The growth in trade both outside and within Europe led to increased money exchange. This in turn led to inflation being injected into the feudal economies for the first time, so that the 16th Century witnessed a price revolution. For instance, in Britain, wheat prices, which had been static for centuries, more than trebled between 1500 and 1574.

Increased use of money and inflation began to undermine the feudal order. The gentry wanted money to buy new luxury goods that flooded Europe. Meanwhile, spiralling prices meant they could make money either by producing and trading agricultural goods directly, or by renting the land to a growing class of large-scale farmers. Thus, capitalism was quick to penetrate into English agriculture, where part of the land-owning class formed a bloc with the new capitalist farmer.

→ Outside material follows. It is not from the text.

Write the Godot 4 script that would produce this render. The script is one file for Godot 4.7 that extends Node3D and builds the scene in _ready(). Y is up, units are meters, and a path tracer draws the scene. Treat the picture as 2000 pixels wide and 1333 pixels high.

These changes in the economy led to a dramatic change in social relations. The peasantry, who had been tied to the land and virtually owned by the lords, were set “free” - in other words, evicted. Evictions gathered pace as trade increased, especially as the growth of the textile industry raised the demand for high quality English wool. The landed gentry enclosed more and more common land, to raise sheep. Such land was owned collectively by the peasantry and was forcibly taken over - stolen - by the aristocracy.

 

Evicted from the land and faced with massive price rises for basic foods, the lives of an increasing number of landless peasants became ones of desperation and growing starvation. Evictions were to carry on in Britain for the next three centuries. (It is interesting to note that the transition from feudalism to capitalism took a different route in France due to the French revolution. The land, which under feudalism was jointly owned by the lord and the peasant, was taken from the defeated aristocracy and handed to the peasantry, making France a country of small-scale peasant holdingsthe opposite of what occurred in Britain.)

The feudal order was also breaking down in towns. There throughout the 16th Century, the guild system suffered due to the increased trade. The new merchant capitalists now bought goods locally for export. Hence, these were no longer produced for sale locally, but were instead sold to merchants. As merchants could travel the country to buy the cheapest goods, craftsmen soon found themselves competing with each other in a national market. This undermined the guild system, which could only operate through control of regional economies, maintaining monopoly production, and keeping market forces at bay.